Missouri Willow (Salix missouriensis) is so named because it occurs principally in Missouri, but its range extends into Kansas and Iowa. It is occasionally forty feet high and a foot in diameter. It is used for fence posts.
Bigelow Willow (Salix lasiolepis) is generally called white willow on account of its gray bark. It occurs in California and Arizona, and at its best it is twenty-five feet high and ten inches in diameter. Some use is made of it as fuel, where other wood is scarce.
Nuttall Willow (Salix nuttallii), called also mountain willow in Montana, ranges from British America, east of the Rocky Mountains, to southern California. Its usual height is twenty or twenty-five feet, and its diameter six or eight inches. In southern California it grows 10,000 feet above sea level.
Hooker Willow (Salix hookeriana) occurs in the coast region from Vancouver island to southern Oregon, and varies in height from a sprawling shrub to a height of thirty feet and a diameter of one.

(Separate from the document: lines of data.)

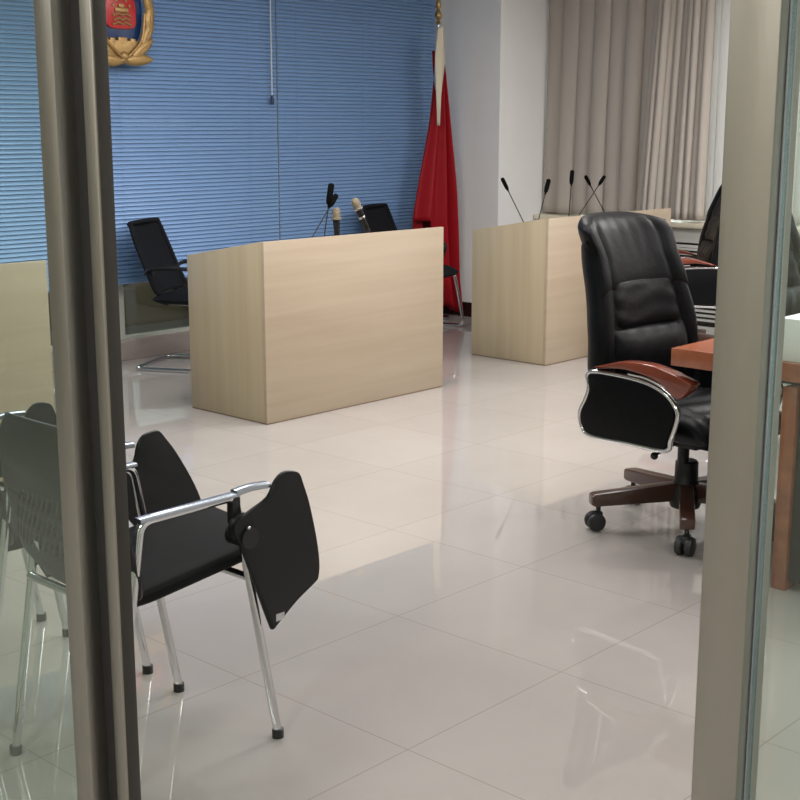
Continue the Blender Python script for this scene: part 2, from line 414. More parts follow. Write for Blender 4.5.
for k, (a, b) in enumerate(((1.842, 4.40), (4.45, YB + .2), (-2.2, .5895))):
    fr = MB()
    if k == 1: fr.box(XG, XG + .05, 4.40, 4.45, 0, 2.8, .003)
    fr.box(XG + .005, XG + .045, a, b, 0, .05); fr.box(XG + .005, XG + .045, a, b, 2.76, 2.8)
    f = struct('window_%d' % (k + 4), fr, 'steel')
    struct('window_pane', MB().box(XG + .018, XG + .030, a, b, .05, 2.76), 'glass', f, smooth=False)

# ------------------------------------------------------------------ ceiling lights
root = thing('ceiling_light', 'flush square white ceiling panel light overhead, above the frame of the view', 'ceiling light', (ROOM_LIGHTS[0][0], ROOM_LIGHTS[0][1], 2.8), 0, 'ceiling panel lights')
MB().box(-.61, .61, -.61, .61, -.018, 0, .004).build('frame', 'whitepaint', root)
MB().box(-.59, .59, -.59, .59, -.022, -.017).build('diffuser', 'panel_light', root, smooth=False)
for (x, y) in ROOM_LIGHTS[1:] + [(-0.7, 1.0), (-0.7, 3.6), (4.6, 9.5)]:  # last panel is added and unseen, housing the next room's fill
    c = copy_tree(root); c.location = (x, y, 2.8)

# ================================================================== sofa beyond the partition
t = thing('sofa', 'brown leather sofa on short feet seen below the blue blinds through the partition glass', 'sofa', (5.95, 8.0, 0), R(0))
MB().box(-.85, .85, -.40, .38, .10, .40, .05, 3).build('seat', 'sofa', t)
MB().box(-.85, .85, .22, .42, .38, .80, .06, 3).build('backrest', 'sofa', t)
for s in (-1, 1):
    MB().box(s * .95 - .11, s * .95 + .11, -.42, .42, .10, .60, .05, 3).build('armrest', 'sofa', t)
    for q in (-1, 1): MB().cyl((s * .88, q * .34, 0), (s * .88, q * .34, .11), .018, .03).build('leg', 'blackplastic', t)

# ================================================================== venetian blinds
def make_blind(x0, x1, label, cordx=None):
    zb, zt = .515, 2.72; yb = YB - .035
    t = thing('venetian_blind', label, 'window blind', (x0, yb, 0), 0, None)
    wd = x1 - x0
    b = bmesh.new(); zz = zb + .02; tilt = R(66); hw = .0136; seg = max(1, int(wd / .4))
    while zz < zt - .03:
        rows = []
        for (a, bulge) in ((-1, 0), (-.33, .0020), (.33, .0020), (1, 0)):
            y = math.cos(tilt) * hw * a - bulge * math.sin(tilt); zc = zz + math.sin(tilt) * hw * a - bulge * math.cos(tilt) * 0
            rows.append([b.verts.new((wd * i / seg, y, zc + .0006 * math.sin(i * 2.1 + zz * 40))) for i in range(seg + 1)])
        for r0, r1 in zip(rows, rows[1:]):
            for i in range(seg): b.faces.new((r0[i], r0[i + 1], r1[i + 1], r1[i]))
        zz += .0262
    mb = MB(); mb._add(b); mb.build('slats', 'blind', t)
    MB().box(0, wd, -.016, .016, zb - .012, zb + .006, .003).build('bottom_rail', 'blind', t)
    MB().box(0, wd, -.02, .02, zt - .03, zt, .003).build('head_rail', 'blind', t)
    for fx in ((.10, .5, .90) if wd > 1.2 else (.15, .85)):
        MB().cyl((wd * fx, -.0155, zb), (wd * fx, -.0155, zt - .03), .0011, n=6).build('ladder_cord', 'blind', t)
    if cordx is not None:
        cd = MB().cyl((cordx - x0, -.03, 1.70), (cordx - x0, -.03, zt - .02), .0045, n=8).build('pull_cord', 'cord', t)
        MB().lathe([(0, 0), (.012, .004), (.014, .03), (.009, .055), (.004, .065)], 12, Matrix.Translation((cordx - x0, -.03, 1.635))).build('tassel', 'tassel', cd)
    return t
make_blind(1.25, 3.60, 'blue venetian blind left of the entrance post, seen through the greenish side pane')
make_blind(3.61, 6.235, 'left blue venetian blind with a white pull cord, behind the gold wreath badge', 6.168)
make_blind(6.245, 7.90, 'right blue venetian blind, ending behind the red flag')

# ================================================================== wall badge
t = thing('wall_badge', 'round gold wreath badge with navy and red enamel hung on the blue blinds', 'emblem', (4.90, YB - .115, 2.115), 0)
YE = .052
sh = [(-.14, .155), (-.09, .17), (0, .155), (.09, .17), (.14, .155), (.15, .05), (.135, -.05), (.085, -.13), (0, -.175), (-.085, -.13), (-.135, -.05), (-.15, .05)]
MB().prism(smooth_outline(sh, 4), 'y', 0, YE, .006).build('navy_shield', 'navy', t)
MB().prism(smooth_outline([(-.085, .13), (0, .145), (.085, .13), (.10, .03), (.085, -.028), (0, -.038), (-.085, -.028), (-.10, .03)], 4), 'y', -.012, .004, .004).build('red_field', 'enamel_red', t)
g = MB()
for dz, wv in ((-.018, .062), (.006, .055), (0.03, .06)):
    g.tube([(-wv, -.016, dz), (-wv * .4, -.02, dz + .012), (0, -.02, dz + .004), (wv * .4, -.02, dz + .012), (wv, -.016, dz)], .006, n=8)
g.box(-.045, .045, -.022, -.008, .05, .075, .005); g.box(-.02, .02, -.022, -.008, .075, .095, .004)
for k in range(5):
    a = R(90 + (k - 2) * 32); g.sph((.06 * math.cos(a), -.016, .060 + .06 * math.sin(a)), .009, (1, .5, 1), n=8)
g.build('relief_figure', 'gold', t)
g = MB()
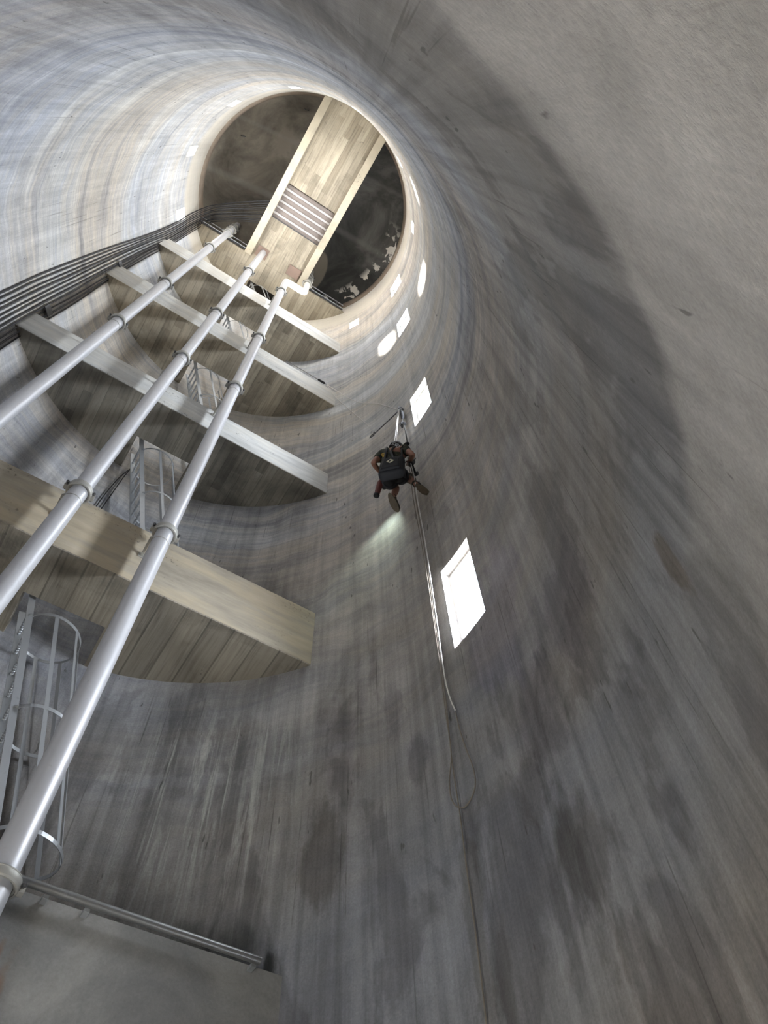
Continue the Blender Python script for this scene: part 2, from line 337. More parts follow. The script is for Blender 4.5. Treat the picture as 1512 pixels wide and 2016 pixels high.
# ------------------------------------------------------------------ mesh helpers
class MB:
    def __init__(s): s.v = []; s.f = []
    def add(s, vs, fs):
        k = len(s.v); s.v += [tuple(v) for v in vs]; s.f += [tuple(i+k for i in f) for f in fs]
    def box(s, a, b, rot=None, piv=None):
        x0, y0, z0 = a; x1, y1, z1 = b
        vs = [Vector(q) for q in ((x0, y0, z0), (x1, y0, z0), (x1, y1, z0), (x0, y1, z0), (x0, y0, z1), (x1, y0, z1), (x1, y1, z1), (x0, y1, z1))]
        if rot: vs = [rot @ (v-Vector(piv)) + Vector(piv) for v in vs]
        s.add(vs, [(0, 3, 2, 1), (4, 5, 6, 7), (0, 1, 5, 4), (1, 2, 6, 5), (2, 3, 7, 6), (3, 0, 4, 7)])
    def bar(s, p, q, w, h, up=(0, 0, 1)):
        p = Vector(p); q = Vector(q); d = (q-p).normalized(); u = Vector(up)
        if abs(d.dot(u)) > 0.98: u = Vector((1, 0, 0))
        r = d.cross(u).normalized()*w/2; t = r.cross(d).normalized()*h/2
        s.add([p-r-t, p+r-t, p+r+t, p-r+t, q-r-t, q+r-t, q+r+t, q-r+t], [(0, 1, 2, 3), (7, 6, 5, 4), (0, 4, 5, 1), (1, 5, 6, 2), (2, 6, 7, 3), (3, 7, 4, 0)])
    def tube(s, pts, r, n=12, cap=True):
        pts = [Vector(p) for p in pts]; rs = r if isinstance(r, (list, tuple)) else [r]*len(pts)
        d0 = (pts[1]-pts[0]).normalized(); a = Vector((0, 0, 1)) if abs(d0.z) < 0.9 else Vector((1, 0, 0)); nx = d0.cross(a).normalized()
        rings = []
        for i, p in enumerate(pts):
            if i == 0: d = (pts[1]-p)
            elif i == len(pts)-1: d = p-pts[i-1]
            else: d = (pts[i+1]-p).normalized()+(p-pts[i-1]).normalized()
            d.normalize(); nx = (nx-d*nx.dot(d)).normalized(); ny = d.cross(nx)
            rings.append([p+(nx*math.cos(2*math.pi*k/n)+ny*math.sin(2*math.pi*k/n))*rs[i] for k in range(n)])
        vs = [v for g in rings for v in g]; fs = []
        for i in range(len(pts)-1):
            for k in range(n):
                a_, b_ = i*n+k, i*n+(k+1) % n; fs.append((a_, b_, b_+n, a_+n))
        if cap: fs += [tuple(range(n-1, -1, -1)), tuple(range((len(pts)-1)*n, len(pts)*n))]
        s.add(vs, fs)
    def torus(s, c, R, r, axis=(0, 0, 1), n=28, k=8, sy=1.0):
        axis = Vector(axis).normalized(); a = Vector((1, 0, 0)) if abs(axis.x) < 0.9 else Vector((0, 1, 0)); u = axis.cross(a).normalized(); w = axis.cross(u)
        vs = []
        for i in range(n):
            t = 2*math.pi*i/n; d = u*math.cos(t)+w*math.sin(t)
            for j in range(k):
                q = 2*math.pi*j/k; vs.append(Vector(c)+d*(R+r*math.cos(q))+axis*r*sy*math.sin(q))
        s.add(vs, [(i*k+j, ((i+1) % n)*k+j, ((i+1) % n)*k+(j+1) % k, i*k+(j+1) % k) for i in range(n) for j in range(k)])
    def prism(s, poly, z0, z1):
        n = len(poly); s.add([(x, y, z0) for x, y in poly]+[(x, y, z1) for x, y in poly],
            [tuple(range(n-1, -1, -1)), tuple(range(n, 2*n))]+[(i, (i+1) % n, n+(i+1) % n, n+i) for i in range(n)])
    def ball(s, c, r, n=10, k=7, scl=(1, 1, 1), rot=None):
        vs = []; c = Vector(c)
        for j in range(1, k):
            ph = math.pi*j/k
            for i in range(n):
                t = 2*math.pi*i/n; v = Vector((math.sin(ph)*math.cos(t)*scl[0], math.sin(ph)*math.sin(t)*scl[1], math.cos(ph)*scl[2]))*r
                vs.append(c+(rot @ v if rot else v))
        a = Vector((0, 0, r*scl[2])); vs += [c+(rot @ a if rot else a), c-(rot @ a if rot else a)]
        T, B = len(vs)-2, len(vs)-1; fs = []
        for j in range(k-2):
            for i in range(n): fs.append((j*n+i, (j+1)*n+i, (j+1)*n+(i+1) % n, j*n+(i+1) % n))
        for i in range(n): fs += [(T, i, (i+1) % n), (B, (k-2)*n+(i+1) % n, (k-2)*n+i)]
        s.add(vs, fs)
    def build(s, name, mat, parent=None, smooth=False, bevel=0.0, loc=None, mats=None):
        me = bpy.data.meshes.new(name)
        off = Vector(loc) if loc is not None else Vector((0, 0, 0))
        me.from_pydata([Vector(v)-off for v in s.v], [], s.f)
        bm = bmesh.new(); bm.from_mesh(me); bmesh.ops.recalc_face_normals(bm, faces=bm.faces); bm.to_mesh(me); bm.free()
        me.materials.append(mat)
        if smooth:
            for p in me.polygons: p.use_smooth = True
            try: me.set_sharp_from_angle(angle=math.radians(42))
            except Exception: pass
        o = bpy.data.objects.new(name, me); COL.objects.link(o); o.location = off
        if parent is not None: o.parent = parent; o.matrix_parent_inverse = Matrix.Translation(-parent.location)
        if bevel:
            b = o.modifiers.new('bevel', 'BEVEL'); b.width = bevel; b.segments = 2; b.limit_method = 'ANGLE'
        return o
def tag(o, label=None, cat=None, group=None, kind=None):
    if label: o['label'] = label
    if cat: o['category'] = cat
    if group: o['group'] = group
    if kind: o['kind'] = kind
    return o
def thing(name, loc, label, cat, group=None):
    o = bpy.data.objects.new(name, None); COL.objects.link(o); o.location = loc; o.empty_display_size = 0.2
    return tag(o, label, cat, group)
def catmull(P, n=8):
    P = [Vector(p) for p in P]; Q = [P[0]*2-P[1]]+P+[P[-1]*2-P[-2]]; out = []
    for i in range(1, len(Q)-2):
        for k in range(n):
            t = k/n; a, b, c, d = Q[i-1], Q[i], Q[i+1], Q[i+2]
            out.append(0.5*((2*b)+(c-a)*t+(2*a-5*b+4*c-d)*t*t+(3*b-a-3*c+d)*t**3))
    out.append(P[-1]); return out

# ------------------------------------------------------------------ shaft wall with real window openings
ZB, ZT = -H0/S, 7.62
openings = [(a-w/2, a+w/2, z0, z1) for a, w, z0, z1, *_ in WINDOWS]+[(ADDED_DOOR[0]-ADDED_DOOR[1]/2, ADDED_DOOR[0]+ADDED_DOOR[1]/2, ADDED_DOOR[2], ADDED_DOOR[3])]
def norm(a): return (a+180) % 360
angs = set(round(x*2.0, 4) for x in range(180)); zs = {ZB, ZT}
for a0, a1, z0, z1 in openings:
    angs |= {round(norm(a0), 4), round(norm(a1), 4)}; zs |= {z0, z1}
z = ZB
while z < ZT: zs.add(round(z, 4)); z += 0.25
angs = sorted(angs); zs = sorted(zs)
angs = [a for i, a in enumerate(angs) if i == 0 or a-angs[i-1] > 0.02]
def inside(a, z):
    for a0, a1, z0, z1 in openings:
        w = (a1-a0)/2; c = norm((a0+a1)/2)
        if abs((a-c+180) % 360-180) < w and z0 < z < z1: return True
    return False
wb = MB(); NA, NZ = len(angs), len(zs)
def wp(i, j, r): a = math.radians(angs[i % NA]-180); return (r*math.sin(a), r*math.cos(a), zs[j]*S+H0)
inner = [wp(i, j, S) for j in range(NZ) for i in range(NA)]; outer = [wp(i, j, S+WT) for j in range(NZ) for i in range(NA)]
hole = {}
for j in range(NZ-1):
    for i in range(NA):
        a = (angs[i]+(angs[(i+1) % NA]+(360 if i == NA-1 else 0)))/2; hole[i, j] = inside(a % 360, (zs[j]+zs[j+1])/2)
fi = []
for j in range(NZ-1):
    for i in range(NA):
        if hole[i, j]: continue
        i2 = (i+1) % NA; fi.append((j*NA+i, j*NA+i2, (j+1)*NA+i2, (j+1)*NA+i))
wb.add(inner, fi); wb.add(outer, [tuple(reversed(f)) for f in fi])
for j in range(NZ-1):
    for i in range(NA):
        if not hole[i, j]: continue
        i2 = (i+1) % NA
        for (ni, nj, e) in (((i-1) % NA, j, ((i, j), (i, j+1))), (i2, j, ((i2, j+1), (i2, j))), (i, j-1, ((i2, j), (i, j))), (i, j+1, ((i, j+1), (i2, j+1)))):
            if nj < 0 or not hole.get((ni, nj), False):
                (p1, q1), (p2, q2) = e
                wb.add([wp(p1, q1, S), wp(p2, q2, S), wp(p2, q2, S+WT), wp(p1, q1, S+WT)], [(0, 1, 2, 3)])
me = bpy.data.meshes.new('wall_shaft'); me.from_pydata(wb.v, [], wb.f); me.materials.append(M['wall'])
for k, p in enumerate(me.polygons): p.use_smooth = k < 2*len(fi)
wo = bpy.data.objects.new('wall_shaft', me); COL.objects.link(wo); tag(wo, kind='structure')

# floor, ceiling, rim
fb = MB(); fb.prism([(math.sin(t*math.pi/48)*(S+WT), math.cos(t*math.pi/48)*(S+WT)) for t in range(96)], -0.15, 0.0); tag(fb.build('floor', M['floor']), kind='structure')
def revolve(prof, n=120):
    b = MB(); m_ = len(prof)
    vs = [(r*math.sin(2*math.pi*i/n), r*math.cos(2*math.pi*i/n), z) for i in range(n) for r, z in prof]
    b.add(vs, [(i*m_+j, ((i+1) % n)*m_+j, ((i+1) % n)*m_+j+1, i*m_+j+1) for i in range(n) for j in range(m_-1)])
    return b
rz = lambda z: z*S+H0
cb = revolve([(S*0.985, rz(7.76)), (S*0.93, rz(7.80)), (S*0.7, rz(7.92)), (S*0.4, rz(8.02)), (0.01, rz(8.06)), (0.01, rz(8.15)), (S*1.05, rz(8.10)), (S*1.05, rz(7.76))])
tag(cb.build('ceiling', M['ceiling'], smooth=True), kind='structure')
rb = revolve([(S*1.0, rz(7.615)), (S*0.984, rz(7.635)), (S*0.982, rz(7.78)), (S*1.05, rz(7.78)), (S*1.05, rz(7.615)), (S*1.0, rz(7.615))])
tag(rb.build('trim_1', M['rim'], smooth=True), kind='structure')

# ------------------------------------------------------------------ windows
for n, (a, wdeg, z0, z1, k, lab) in enumerate(WINDOWS):
    b = MB(); ar = math.radians(a); nrm = Vector((math.sin(ar), math.cos(ar), 0)); tan = Vector((math.cos(ar), -math.sin(ar), 0))
    hw = math.radians(wdeg)*S/2; zb, zt = z0*S+H0, z1*S+H0; rr = S+WT-0.03; c = nrm*rr
    big = n < 5; fw = 0.035 if big else 0.02
    def fr(u0, v0, u1, v1, d0, d1):
        vs = []
        for d in (d0, d1):
            for u, v in ((u0, v0), (u1, v0), (u1, v1), (u0, v1)): vs.append(c+nrm*d+tan*u+Vector((0, 0, v)))
        b.add(vs, [(0, 3, 2, 1), (4, 5, 6, 7), (0, 1, 5, 4), (1, 2, 6, 5), (2, 3, 7, 6), (3, 0, 4, 7)])
    fr(-hw, zb, -hw+fw, zt, -0.02, 0.02); fr(hw-fw, zb, hw, zt, -0.02, 0.02); fr(-hw+fw, zb, hw-fw, zb+fw, -0.02, 0.02); fr(-hw+fw, zt-fw, hw-fw, zt, -0.02, 0.02)
    if big:
        fr(-hw+fw, zt-0.12, hw-fw, zt-0.09, -0.015, 0.015)
    o = b.build('window_%d' % (n+1), M['frame'], bevel=0.003); tag(o, kind='structure')
    g = MB(); g.add([c-tan*hw+Vector((0, 0, zb)), c+tan*hw+Vector((0, 0, zb)), c+tan*hw+Vector((0, 0, zt)), c-tan*hw+Vector((0, 0, zt))], [(0, 1, 2, 3)])
    g.build('glass_pane', M['glass'], o)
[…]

Little use is made of it.
Silky Willow (Salix sitchensis), known also as Sitka willow, ranges from Alaska to southern California. The largest specimens are twenty-five feet high and ten inches in diameter. Trunks are largely sapwood and are of little commercial importance.
Broadleaf Willow (Salix amplifolia), known also as feltleaf willow, was discovered in Alaska in 1899. The leaves are woolly. The largest trees rarely exceed a height of thirty feet and a diameter of six inches. Its range extends to the valley of the Mackenzie river.
A number of foreign willows have become naturalized in the United States. Among them is white willow (Salix alba), which grows to large size, probably as large as black willow; crack willow (Salix fragilis), so named on account of the brittleness of its twigs; and weeping willow (Salix babylonica). The botanical name is based on the supposition that it was this willow, growing by the rivers near Babylon, on which the captive Hebrews hung their harps. Basket willow is planted for its osiers in several eastern states. It is not a single species, but a group of varieties developed by cultivation.